One day in 1986, Caroline Lucas went looking for the Green party headquarters, finding them in a “shoe box” on Clapham High Street in south London, and immediately signed up as a member.
Thirty-seven years later, Lucas has announced she will stand down at the next election as the party’s only MP after decades as its highest-profile member. In that time she has been one of its MEPs, its only MP, and its leader on two occasions, and has spearheaded its core strategies of social and environmental justice to achieve some of the party’s best ever election results.
As she prepares to concentrate on her environmental work, Lucas leaves behind a bigger, more established and more professional party. She also leaves a parliament where the causes she has championed for years, from ending coal power to banning fracking, have been taken up by the UK’s two biggest parties.
“It has been about putting things on the political agenda that would not have been there without me,” she says, hours after announcing her intention to stand down. “On coal power, on fracking, on drug policy, I have worked very hard to make these things issues for mainstream political debate.”
Lucas, the child of two Conservative voters, was involved in a variety of progressive causes when she was younger, from women’s rights to the Campaign for Nuclear Disarmament.
She says Jonathon Porritt’s book Seeing Green convinced her that these causes were all linked, with ecology and environmentalism at their core. After finishing the book, she immediately joined the Green party.
Not long after, the party achieved its best ever election result, winning 15% of the vote and coming third in the 1989 European elections. That result, however, failed to translate into a single seat, thanks to the wide dispersal of Green support across the country.
Over the subsequent two decades, as Lucas rose up the party ranks, she began to modernise the party and put it in a better position to win seats. The rotating “speakers” who convened the party were replaced by a leader who had to be re-elected every two years and resources were put into places the party felt they could win.
“Amongst a lot of Greens, these sort of changes rang alarm bells, but in terms of modernising the party, making it fit for the 21st century and making it a mass membership party, they were essential,” says Jonathan Bartley, who co-led the party with Lucas from 2016 to 2018.
In 1999, Lucas was elected as one of the party’s first two MEPs. Just over a decade later, she narrowly beat the Labour candidate to gain the seat of Brighton Pavilion. That victory, and each of her subsequent three election wins, have been built on the back of a strong local support base.
Natalie Bennett, who succeeded Lucas as leader in 2012, says: “I remember one time when we were door-knocking during the 2015 election campaign, a man stopped his car in the middle of the street, left his door open, rushed over to us and said: ‘Caroline, you’re wonderful.’ Then he got back in and drove off.”
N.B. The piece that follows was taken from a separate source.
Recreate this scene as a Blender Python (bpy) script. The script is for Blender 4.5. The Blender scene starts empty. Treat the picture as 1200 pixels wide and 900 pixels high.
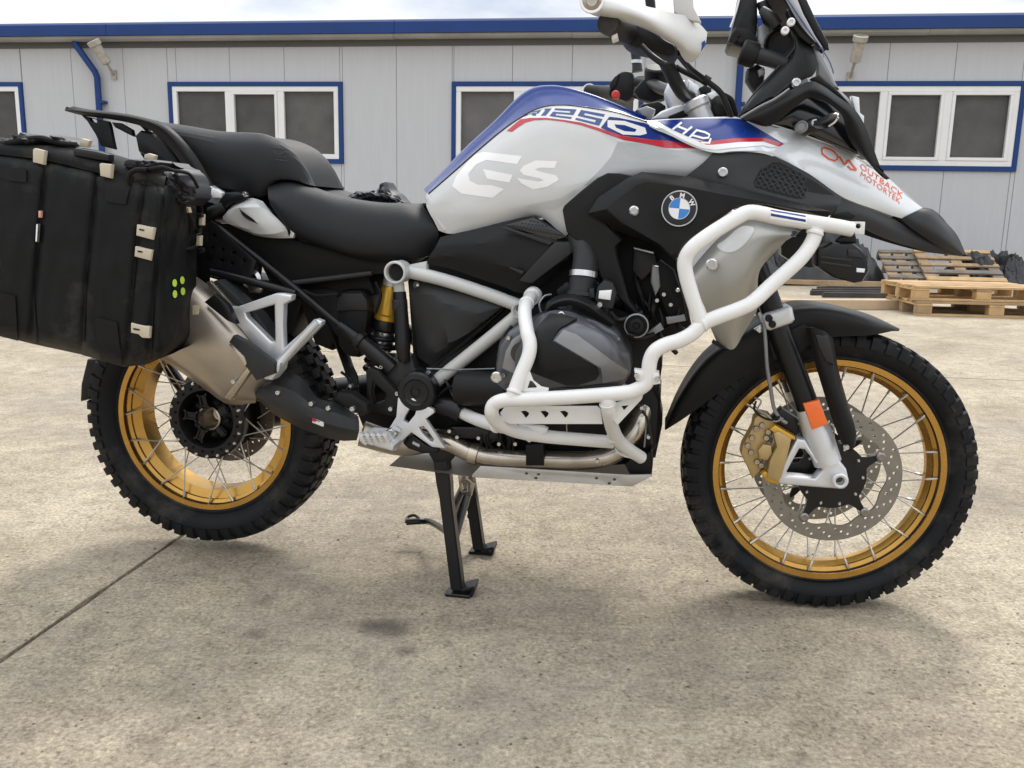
import bpy, bmesh, math, random
from mathutils import Vector, Matrix
from mathutils.bvhtree import BVHTree
R = math.radians
random.seed(7)
scn = bpy.context.scene
col = scn.collection

# ------------------------------------------------------------------ camera
FOC, PITCH, ROLL, CAMH = 1026.73, 0.18902, 0.019977, 0.88688
cp, sp = math.cos(PITCH), math.sin(PITCH)
_fw = Vector((0, cp, -sp)); _rt = Vector((1, 0, 0)); _up = _rt.cross(_fw)
cr, sr = math.cos(ROLL), math.sin(ROLL)
RT = _rt * cr + _up * sr; UP = -_rt * sr + _up * cr; FW = _fw
CAM = Vector((0, 0, CAMH))
cd = bpy.data.cameras.new('camera'); cam = bpy.data.objects.new('camera', cd); col.objects.link(cam)
cd.sensor_fit = 'HORIZONTAL'; cd.sensor_width = 36; cd.lens = FOC / 1200 * 36
cd.clip_start = 0.05; cd.clip_end = 2000
M = Matrix((RT, UP, -FW)).transposed().to_4x4(); M.translation = CAM
cam.matrix_world = M
scn.camera = cam

# ------------------------------------------------------------------ light
SUN_EL, SUN_AZ = 52, 20        # sun behind the building, a little to the right of the view axis
w = bpy.data.worlds.new('World'); scn.world = w; w.use_nodes = True
nt = w.node_tree; nt.nodes.clear()
out = nt.nodes.new('ShaderNodeOutputWorld'); bg = nt.nodes.new('ShaderNodeBackground')
sky = nt.nodes.new('ShaderNodeTexSky'); sky.sky_type = 'NISHITA'; sky.sun_disc = False
sky.sun_elevation = R(SUN_EL); sky.sun_rotation = R(SUN_AZ); sky.air_density = 1.0; sky.dust_density = 1.0
tc = nt.nodes.new('ShaderNodeTexCoord')
mp = nt.nodes.new('ShaderNodeMapping'); mp.inputs['Scale'].default_value = (1.1, 1.1, 3.2); mp.inputs['Location'].default_value = (0.6, 0.2, 0.0)
ns = nt.nodes.new('ShaderNodeTexNoise'); ns.inputs['Scale'].default_value = 2.6; ns.inputs['Detail'].default_value = 7; ns.inputs['Roughness'].default_value = 0.55
rp = nt.nodes.new('ShaderNodeValToRGB')
rp.color_ramp.elements[0].position = 0.30; rp.color_ramp.elements[0].color = (0.55, 0.55, 0.55, 1)
rp.color_ramp.elements[1].position = 0.50; rp.color_ramp.elements[1].color = (1, 1, 1, 1)
ns2 = nt.nodes.new('ShaderNodeTexNoise'); ns2.inputs['Scale'].default_value = 4.0; ns2.inputs['Detail'].default_value = 6
rc = nt.nodes.new('ShaderNodeValToRGB')
rc.color_ramp.elements[0].position = 0.34; rc.color_ramp.elements[0].color = (5.0, 5.7, 6.9, 1)
rc.color_ramp.elements[1].position = 0.62; rc.color_ramp.elements[1].color = (11.0, 10.85, 10.5, 1)
mx = nt.nodes.new('ShaderNodeMix'); mx.data_type = 'RGBA'
L_ = nt.links.new
L_(tc.outputs['Generated'], mp.inputs['Vector']); L_(mp.outputs[0], ns.inputs['Vector']); L_(mp.outputs[0], ns2.inputs['Vector'])
L_(ns.outputs['Fac'], rp.inputs[0]); L_(ns2.outputs['Fac'], rc.inputs[0])
# overcast luminance: the zenith brighter than the horizon (standard overcast sky)
sx = nt.nodes.new('ShaderNodeSeparateXYZ'); L_(tc.outputs['Generated'], sx.inputs[0])
gr = nt.nodes.new('ShaderNodeMapRange'); gr.inputs['From Min'].default_value = 0.0; gr.inputs['From Max'].default_value = 1.0; gr.inputs['To Min'].default_value = 0.58; gr.inputs['To Max'].default_value = 1.74
L_(sx.outputs['Z'], gr.inputs['Value'])
vm_ = nt.nodes.new('ShaderNodeVectorMath'); vm_.operation = 'SCALE'; L_(rc.outputs[0], vm_.inputs[0]); L_(gr.outputs[0], vm_.inputs['Scale'])
L_(rp.outputs[0], mx.inputs['Factor']); L_(sky.outputs[0], mx.inputs['A']); L_(vm_.outputs[0], mx.inputs['B'])
L_(mx.outputs['Result'], bg.inputs['Color']); bg.inputs['Strength'].default_value = 0.105
L_(bg.outputs[0], out.inputs[0])
sd = bpy.data.lights.new('sun', 'SUN'); sd.energy = 1.5; sd.angle = R(15); sd.color = (1.0, 0.95, 0.88)
so = bpy.data.objects.new('sun', sd); col.objects.link(so)
_az = R(SUN_AZ)
_sdir = Vector((math.sin(_az) * math.cos(R(SUN_EL)), math.cos(_az) * math.cos(R(SUN_EL)), math.sin(R(SUN_EL))))
so.rotation_euler = _sdir.to_track_quat('Z', 'Y').to_euler(); so.location = _sdir * 30
scn.view_settings.view_transform = 'Standard'; scn.view_settings.look = 'None'
scn.view_settings.exposure = 0.53; scn.view_settings.gamma = 1.0; scn.view_settings.use_curve_mapping = False

# ------------------------------------------------------------------ frames of reference
YAW, BX, BY = 0.17181, -0.77275, 2.23279
D_ = Vector((math.cos(YAW), -math.sin(YAW), 0)); N_ = Vector((-math.sin(YAW), -math.cos(YAW), 0)); B_ = Vector((BX, BY, 0))
BIKE_M = Matrix.Translation(B_) @ Matrix.Rotation(-YAW, 4, 'Z')
BYAW, BD = 0.138344, 15.3746
WA = Vector((math.cos(BYAW), -math.sin(BYAW), 0)); WN = Vector((math.sin(BYAW), math.cos(BYAW), 0)); WO = Vector((0, BD, 0))
WALL_M = Matrix.Translation(WO) @ Matrix.Rotation(-BYAW, 4, 'Z')
def ray(px, py): return (px - 600) * RT + (450 - py) * UP + FOC * FW
def L(px, py, s):
    """measured point of the photograph on the motorcycle's lengthwise plane s metres right of its centre -> bike coordinates"""
    v = ray(px, py); t = (s - (CAM - B_).dot(N_)) / v.dot(N_); P = CAM + t * v - B_
    return Vector((P.dot(D_), -s, P.z))
def G(px, py, z=0.0):
    v = ray(px, py); return CAM + (z - CAMH) / v.z * v
def WL(px, py, off=0.0):
    v = ray(px, py); t = (WO - off * WN - CAM).dot(WN) / v.dot(WN); P = CAM + t * v - WO
    return P.dot(WA), P.z

# ------------------------------------------------------------------ materials
MATS = {}
def mat(name, c, rough=0.5, metal=0.0, coat=0.0, var=0.06, vscale=9.0, bump=0.0, bscale=300.0, rvar=0.06, spec=0.5, dust=0.0):
    m = bpy.data.materials.new(name); m.use_nodes = True; MATS[name] = m
    t = m.node_tree; b = t.nodes['Principled BSDF']
    b.inputs['Metallic'].default_value = metal; b.inputs['Coat Weight'].default_value = coat; b.inputs['Coat Roughness'].default_value = 0.08
    b.inputs['Specular IOR Level'].default_value = spec
    tcn = t.nodes.new('ShaderNodeTexCoord'); n = t.nodes.new('ShaderNodeTexNoise')
    n.inputs['Scale'].default_value = vscale; n.inputs['Detail'].default_value = 6; n.inputs['Roughness'].default_value = 0.65
    t.links.new(tcn.outputs['Object'], n.inputs['Vector'])
    r = t.nodes.new('ShaderNodeValToRGB')
    r.color_ramp.elements[0].position = 0.3; r.color_ramp.elements[1].position = 0.7
    r.color_ramp.elements[0].color = tuple(x * (1 - var) for x in c) + (1,)
    r.color_ramp.elements[1].color = tuple(min(1, x * (1 + var)) for x in c) + (1,)
    t.links.new(n.outputs['Fac'], r.inputs[0]); cout = r.outputs[0]
    if dust:
        n2 = t.nodes.new('ShaderNodeTexNoise'); n2.inputs['Scale'].default_value = 3.3; n2.inputs['Detail'].default_value = 9; n2.inputs['Roughness'].default_value = 0.7
        t.links.new(tcn.outputs['Object'], n2.inputs['Vector'])
        r2 = t.nodes.new('ShaderNodeValToRGB'); r2.color_ramp.elements[0].position = 0.5; r2.color_ramp.elements[1].position = 0.8
        r2.color_ramp.elements[0].color = (0, 0, 0, 1); r2.color_ramp.elements[1].color = (dust,) * 3 + (1,)
        t.links.new(n2.outputs['Fac'], r2.inputs[0])
        mm = t.nodes.new('ShaderNodeMix'); mm.data_type = 'RGBA'; mm.inputs['B'].default_value = (0.30, 0.27, 0.22, 1)
        t.links.new(r2.outputs[0], mm.inputs['Factor']); t.links.new(cout, mm.inputs['A']); cout = mm.outputs['Result']
    t.links.new(cout, b.inputs['Base Color'])
    mr = t.nodes.new('ShaderNodeMapRange'); mr.inputs['To Min'].default_value = max(0.02, rough - rvar); mr.inputs['To Max'].default_value = min(1, rough + rvar)
    t.links.new(n.outputs['Fac'], mr.inputs['Value']); t.links.new(mr.outputs[0], b.inputs['Roughness'])
    if bump:
        nb = t.nodes.new('ShaderNodeTexNoise'); nb.inputs['Scale'].default_value = bscale; nb.inputs['Detail'].default_value = 3
        t.links.new(tcn.outputs['Object'], nb.inputs['Vector'])
        bp = t.nodes.new('ShaderNodeBump'); bp.inputs['Strength'].default_value = bump; bp.inputs['Distance'].default_value = 0.002
        t.links.new(nb.outputs['Fac'], bp.inputs['Height']); t.links.new(bp.outputs[0], b.inputs['Normal'])
    return m
m_white = mat('white_paint', (0.60, 0.61, 0.615), 0.22, coat=1.0, var=0.03)
m_silver = mat('silver_paint', (0.68, 0.71, 0.735), 0.22, metal=0.0, coat=1.0, var=0.03)
m_letter = mat('white_lettering', (0.84, 0.84, 0.84), 0.35, var=0.02)
m_gs = mat('pale_tank_lettering', (0.86, 0.86, 0.86), 0.25, coat=0.8, var=0.02)
m_greyl = mat('grey_lettering_and_lip_shade', (0.50, 0.51, 0.51), 0.35, var=0.02)
m_blue = mat('blue_paint', (0.007, 0.034, 0.21), 0.28, coat=0.22, var=0.05, spec=0.35)
m_red = mat('red_paint', (0.50, 0.015, 0.03), 0.3, coat=0.6, var=0.05)
m_orange = mat('orange_print', (0.80, 0.12, 0.03), 0.4, var=0.05)
m_plas = mat('textured_black_plastic', (0.0105, 0.0105, 0.011), 0.42, var=0.2, bump=0.25, bscale=900, dust=0.03, spec=0.20)
m_plas2 = mat('grey_black_plastic', (0.026, 0.0265, 0.028), 0.40, var=0.15, bump=0.2, bscale=900, dust=0.03, spec=0.26)
m_dark = mat('dark_mechanical', (0.006, 0.006, 0.0065), 0.5, var=0.4, dust=0.07, spec=0.22)
m_satin = mat('satin_black_metal', (0.008, 0.008, 0.0095), 0.30, var=0.15, dust=0.03, spec=0.32)
m_seat = mat('seat_vinyl', (0.0105, 0.011, 0.0125), 0.45, var=0.15, bump=0.35, bscale=1400, dust=0.02, spec=0.26)
m_rub = mat('tyre_rubber', (0.008, 0.0088, 0.0105), 0.58, var=0.3, bump=0.15, bscale=500, dust=0.30, spec=0.20)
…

But her biggest impact was in parliament, where for 13 years Lucas acted as a one-woman party, taking on every brief from foreign affairs to welfare policy.
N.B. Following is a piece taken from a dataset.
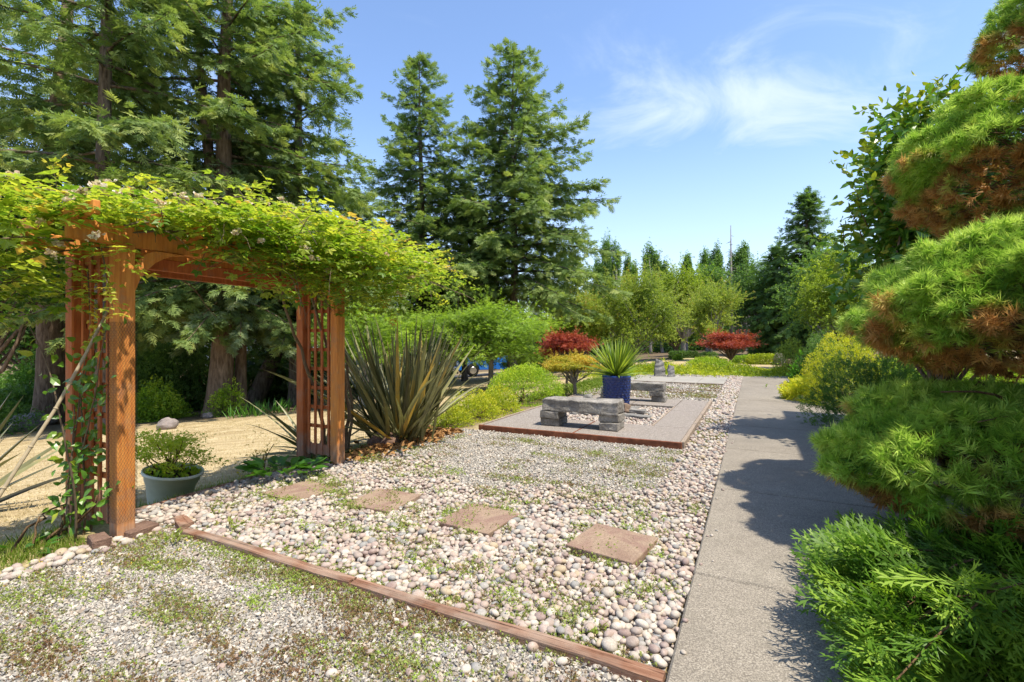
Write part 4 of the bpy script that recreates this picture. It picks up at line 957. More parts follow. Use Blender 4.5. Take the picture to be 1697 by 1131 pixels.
conifer('small blue grey spruce behind the pale lace-leaved tree', D(905, 34), 6.3, 2.6, 20, mat='fir_blue', tr=.12, z0=.05, nb=80, sp=.6, cat='spruce', name='spruce_tree')
conifer('small dark fir just right of the tall firs, behind the olive tree', D(950, 32), 7.3, 2.7, 22, tr=.12, z0=.05, nb=90, sp=.6)
# leaning dark trunk seen through the lattice
r = np.random.default_rng(31)
lt = thing('leaning_tree', D(412, 19), 'dark leaning tree trunk seen behind the right lattice of the arbor', 'tree')
b0 = D(412, 19); pts = limb_path(b0-np.array([0, 0, .3]), b0+np.array([1.75, .3, 3.4]), r, 9, .02, .03); V, Fl = tube(pts, np.linspace(.36, .2, 9), 10); MB().add(V, Fl).build('trunk', M['fir_bark'], lt, True)
mb = MB(); n = 1500; p = pts[-1]+r.normal(size=(n, 3))*[1.2, 1, .9]; scatter(mb, PR['spray'], p, frames(r.normal(size=(n, 3))*[1, 1, .5], r, (0, 0, 1), .7), r.uniform(.3, .5, n), r.uniform(.1, .7, n), r); mb.build('crown', M['fir'], lt)

# ---------------------------------------------------------------- broad-leaved trees
broad('dark green maple hanging into the picture at the left edge', D(-60, 13), 2.3, 2.4, 5.2, 2.7, 41, 'maple', 6500, .24, 44, .14, 'brown_bark', 'maple tree', 'maple_tree', 'cl6s', zf=1.2, flat=.7, bias=.05)
broad('pale lace-leaved tree with a flat spreading crown behind the green mound', D(812, 17.5), 2.5, 2.3, 1.75, 1.75, 42, 'lace', 13000, .15, 54, .10, 'grey_bark', 'tree', 'tree', 'lacefrond', zf=1.45, flat=.45, up=.7, crad=.30, shoots=160)
broad('second pale lace-leaved tree behind the flax', D(690, 19), 2.9, 2.4, 2.0, 1.2, 43, 'lace', 9000, .17, 34, .12, 'grey_bark', 'tree', 'tree', 'lacefrond', zf=1.4, flat=.42, up=.8, crad=.34)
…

“What really stuck out was that she had to cover every ministerial department as a frontbencher, and was keen to have in-depth discussions about every single issue,” says Matthew Butcher, who worked for Lucas in parliament and now works for the New Economy Organisers Network.
Those who know Lucas describe her intense work ethic and long hours, often starting at 6am and working into the early hours. After more than a decade in power, Lucas says this has taken its toll. “I have had 25 years of working crazy hours,” she says. “My staff and I would spend hours and hours making sure we understood every issue I had to vote on.”
For the past 13 years, Lucas has been either the actual or de facto leader of the Greens. Her party now faces the daunting task of achieving the same national prominence with far lesser-known candidates.
“This has been the Greens’ catch-22 for years,” says Bartley. “We knew we needed to bring forward more people in leadership roles, but so much of the party’s success and political capital has been tied up in Caroline.”
Tom Burke, a co-founder of the environmental thinktank E3G, says: “She has shown her party it can be done. If they don’t keep doing it, it is not the public’s fault, it is theirs.”
The party has just achieved its best ever local election result, winning 241 council seats and majority control of its first ever council in Suffolk. Members now hope they can use that strength in local politics to win more Westminster seats at next year’s general election, even without Lucas as a candidate.
But whatever the results of the election, even Lucas’s political opponents admit she has helped propel her causes and her party into the centre of British politics.
Nigel Farage, the former leader of the UK Independence party, says: “While it is very difficult for small parties to win seats under our outdated electoral system, there can be no doubt that both the Green party and Ukip have changed the national conversation.”
Lucas says: “My view is always to err on the side of being hopeful. The arguments have been made, and they are being listened to.”